## START DATASET CONTENT
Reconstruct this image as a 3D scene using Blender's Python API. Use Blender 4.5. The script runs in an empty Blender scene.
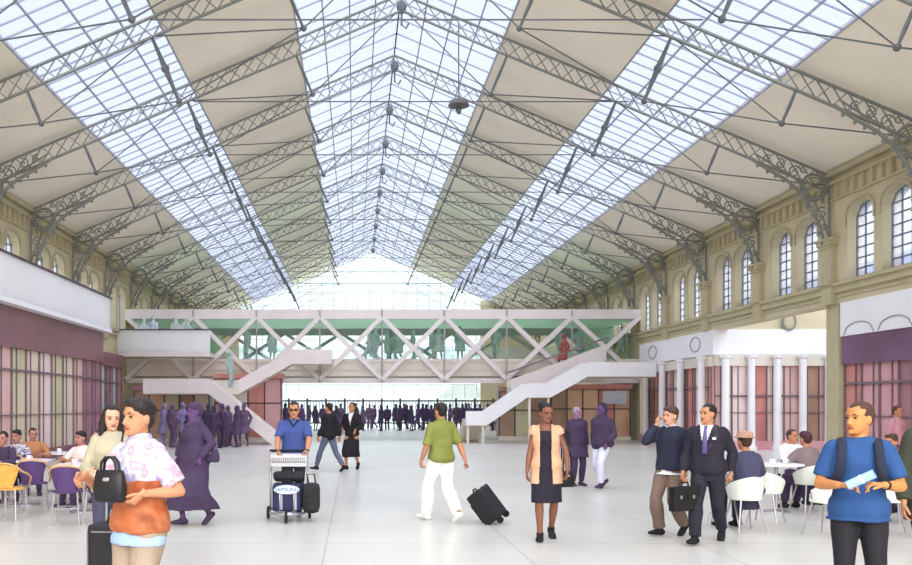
import bpy, bmesh, math, random
from mathutils import Vector, Matrix, Euler, noise
PI = math.pi
random.seed(7)
scn = bpy.context.scene
COL = scn.collection
V = Vector
EYE = 1.65

def lin(c):
    c = c / 255.0
    return c / 12.92 if c <= 0.04045 else ((c + 0.055) / 1.055) ** 2.4
def rgb(r, g, b):
    return (lin(r), lin(g), lin(b), 1.0)

# ---------------------------------------------------------------- materials
MATS = {}
def _new(name):
    m = bpy.data.materials.new(name)
    m.use_nodes = True
    nt = m.node_tree
    for n in list(nt.nodes):
        nt.nodes.remove(n)
    out = nt.nodes.new('ShaderNodeOutputMaterial')
    return m, nt, out
def mat(name, col, rough=0.6, var=0.08, scale=6.0, metal=0.0, spec=0.3, bump=0.0, bscale=60.0, col2=None):
    """Principled with a noise-driven tint of the thing's own colour."""
    if name in MATS:
        return MATS[name]
    m, nt, out = _new(name)
    b = nt.nodes.new('ShaderNodeBsdfPrincipled')
    b.inputs['Roughness'].default_value = rough
    b.inputs['Metallic'].default_value = metal
    b.inputs['Specular IOR Level'].default_value = spec
    tc = nt.nodes.new('ShaderNodeTexCoord')
    nz = nt.nodes.new('ShaderNodeTexNoise')
    nz.inputs['Scale'].default_value = scale
    nz.inputs['Detail'].default_value = 4
    nt.links.new(tc.outputs['Object'], nz.inputs['Vector'])
    cr = nt.nodes.new('ShaderNodeValToRGB')
    c = rgb(*col)
    if col2 is None:
        a = tuple(max(0, x * (1 - var)) for x in c[:3]) + (1,)
        z = tuple(min(1, x * (1 + var)) for x in c[:3]) + (1,)
    else:
        a, z = c, rgb(*col2)
    cr.color_ramp.elements[0].color = a
    cr.color_ramp.elements[1].color = z
    cr.color_ramp.elements[0].position = 0.3
    cr.color_ramp.elements[1].position = 0.7
    nt.links.new(nz.outputs['Fac'], cr.inputs['Fac'])
    nt.links.new(cr.outputs['Color'], b.inputs['Base Color'])
    if bump:
        n2 = nt.nodes.new('ShaderNodeTexNoise')
        n2.inputs['Scale'].default_value = bscale
        nt.links.new(tc.outputs['Object'], n2.inputs['Vector'])
        bp = nt.nodes.new('ShaderNodeBump')
        bp.inputs['Strength'].default_value = bump
        bp.inputs['Distance'].default_value = 0.02
        nt.links.new(n2.outputs['Fac'], bp.inputs['Height'])
        nt.links.new(bp.outputs['Normal'], b.inputs['Normal'])
    nt.links.new(b.outputs['BSDF'], out.inputs['Surface'])
    MATS[name] = m
    return m
def glass(name, tint, clear=0.6, milk=(240, 244, 250), gloss=0.06):
    """Architectural glass: part clear, part milky (lets light through), a little gloss."""
    if name in MATS:
        return MATS[name]
    m, nt, out = _new(name)
    tr = nt.nodes.new('ShaderNodeBsdfTransparent'); tr.inputs['Color'].default_value = rgb(*tint)
    tl = nt.nodes.new('ShaderNodeBsdfTranslucent'); tl.inputs['Color'].default_value = rgb(*milk)
    df = nt.nodes.new('ShaderNodeBsdfDiffuse'); df.inputs['Color'].default_value = rgb(*milk)
    gl = nt.nodes.new('ShaderNodeBsdfGlossy'); gl.inputs['Roughness'].default_value = 0.1
    m1 = nt.nodes.new('ShaderNodeMixShader'); m1.inputs[0].default_value = 0.5
    nt.links.new(tl.outputs[0], m1.inputs[1]); nt.links.new(df.outputs[0], m1.inputs[2])
    m2 = nt.nodes.new('ShaderNodeMixShader'); m2.inputs[0].default_value = clear
    nt.links.new(m1.outputs[0], m2.inputs[1]); nt.links.new(tr.outputs[0], m2.inputs[2])
    m3 = nt.nodes.new('ShaderNodeMixShader'); m3.inputs[0].default_value = gloss
    nt.links.new(m2.outputs[0], m3.inputs[1]); nt.links.new(gl.outputs[0], m3.inputs[2])
    nt.links.new(m3.outputs[0], out.inputs['Surface'])
    MATS[name] = m
    return m
def wash(name, cols, scale=0.5, rough=0.35, stretch=(1, 1, 1)):
    """Painted board with a blotchy mixture of several colours."""
    if name in MATS:
        return MATS[name]
    m, nt, out = _new(name)
    b = nt.nodes.new('ShaderNodeBsdfPrincipled')
    b.inputs['Roughness'].default_value = rough
    b.inputs['Specular IOR Level'].default_value = 0.25
    tc = nt.nodes.new('ShaderNodeTexCoord')
    mp = nt.nodes.new('ShaderNodeMapping'); mp.inputs['Scale'].default_value = stretch
    nz = nt.nodes.new('ShaderNodeTexNoise'); nz.inputs['Scale'].default_value = scale; nz.inputs['Detail'].default_value = 3
    cr = nt.nodes.new('ShaderNodeValToRGB')
    k = len(cols)
    els = cr.color_ramp.elements
    while len(els) < k:
        els.new(0.5)
    for i, c in enumerate(cols):
        els[i].position = 0.28 + 0.44 * i / (k - 1)
        els[i].color = rgb(*c)
    nt.links.new(tc.outputs['Object'], mp.inputs['Vector']); nt.links.new(mp.outputs['Vector'], nz.inputs['Vector'])
    nt.links.new(nz.outputs['Fac'], cr.inputs['Fac']); nt.links.new(cr.outputs['Color'], b.inputs['Base Color'])
    nt.links.new(b.outputs['BSDF'], out.inputs['Surface'])
    MATS[name] = m
    return m
def floor_mat():
    m, nt, out = _new('floor_stone')
    b = nt.nodes.new('ShaderNodeBsdfPrincipled')
    b.inputs['Roughness'].default_value = 0.28
    b.inputs['Specular IOR Level'].default_value = 0.22
    tc = nt.nodes.new('ShaderNodeTexCoord')
    sep = nt.nodes.new('ShaderNodeSeparateXYZ'); nt.links.new(tc.outputs['Object'], sep.inputs[0])
    def line(sock, period, off, half):
        a = nt.nodes.new('ShaderNodeMath'); a.operation = 'ADD'; a.inputs[1].default_value = off + 1000 * period; nt.links.new(sock, a.inputs[0])
        d = nt.nodes.new('ShaderNodeMath'); d.operation = 'MODULO'; d.inputs[1].default_value = period; nt.links.new(a.outputs[0], d.inputs[0])
        s = nt.nodes.new('ShaderNodeMath'); s.operation = 'LESS_THAN'; s.inputs[1].default_value = half * 2; nt.links.new(d.outputs[0], s.inputs[0])
        return s.outputs[0]
    def mx(a, c):
        q = nt.nodes.new('ShaderNodeMath'); q.operation = 'MAXIMUM'; nt.links.new(a, q.inputs[0]); nt.links.new(c, q.inputs[1]); return q.outputs[0]
    def mul(a, k):
        q = nt.nodes.new('ShaderNodeMath'); q.operation = 'MULTIPLY'; nt.links.new(a, q.inputs[0]); q.inputs[1].default_value = k; return q.outputs[0]
    big = mx(line(sep.outputs['X'], 2.2, 0.35, 0.009), line(sep.outputs['Y'], 2.2, 0.3, 0.012))
    fine = mx(line(sep.outputs['X'], 0.55, 0.35, 0.004), line(sep.outputs['Y'], 0.55, 0.3, 0.005))
    jl = mx(mul(big, 0.42), mul(fine, 0.13))
    nz = nt.nodes.new('ShaderNodeTexNoise'); nz.inputs['Scale'].default_value = 0.35; nz.inputs['Detail'].default_value = 5
    nt.links.new(tc.outputs['Object'], nz.inputs['Vector'])
    cr = nt.nodes.new('ShaderNodeValToRGB')
    cr.color_ramp.elements[0].position = 0.3; cr.color_ramp.elements[1].position = 0.7
    cr.color_ramp.elements[0].color = rgb(192, 190, 182); cr.color_ramp.elements[1].color = rgb(207, 205, 197)
    nt.links.new(nz.outputs['Fac'], cr.inputs['Fac'])
    mc = nt.nodes.new('ShaderNodeMix'); mc.data_type = 'RGBA'
    nt.links.new(jl, mc.inputs[0]); nt.links.new(cr.outputs['Color'], mc.inputs[6]); mc.inputs[7].default_value = rgb(95, 92, 96)
    nt.links.new(mc.outputs[2], b.inputs['Base Color'])
    nt.links.new(b.outputs['BSDF'], out.inputs['Surface'])
    return m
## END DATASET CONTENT
**TASK DESCRIPTION:** Exactly as written, please give again the lines from the beginning of the listing through the line containing "return (lin(r), lin(g), lin(b), 1.0)", inclusive, without any pictures.

**RESULT:**
Reconstruct this image as a 3D scene using Blender's Python API. Use Blender 4.5. The script runs in an empty Blender scene.
import bpy, bmesh, math, random
from mathutils import Vector, Matrix, Euler, noise
PI = math.pi
random.seed(7)
scn = bpy.context.scene
COL = scn.collection
V = Vector
EYE = 1.65

def lin(c):
    c = c / 255.0
    return c / 12.92 if c <= 0.04045 else ((c + 0.055) / 1.055) ** 2.4
def rgb(r, g, b):
    return (lin(r), lin(g), lin(b), 1.0)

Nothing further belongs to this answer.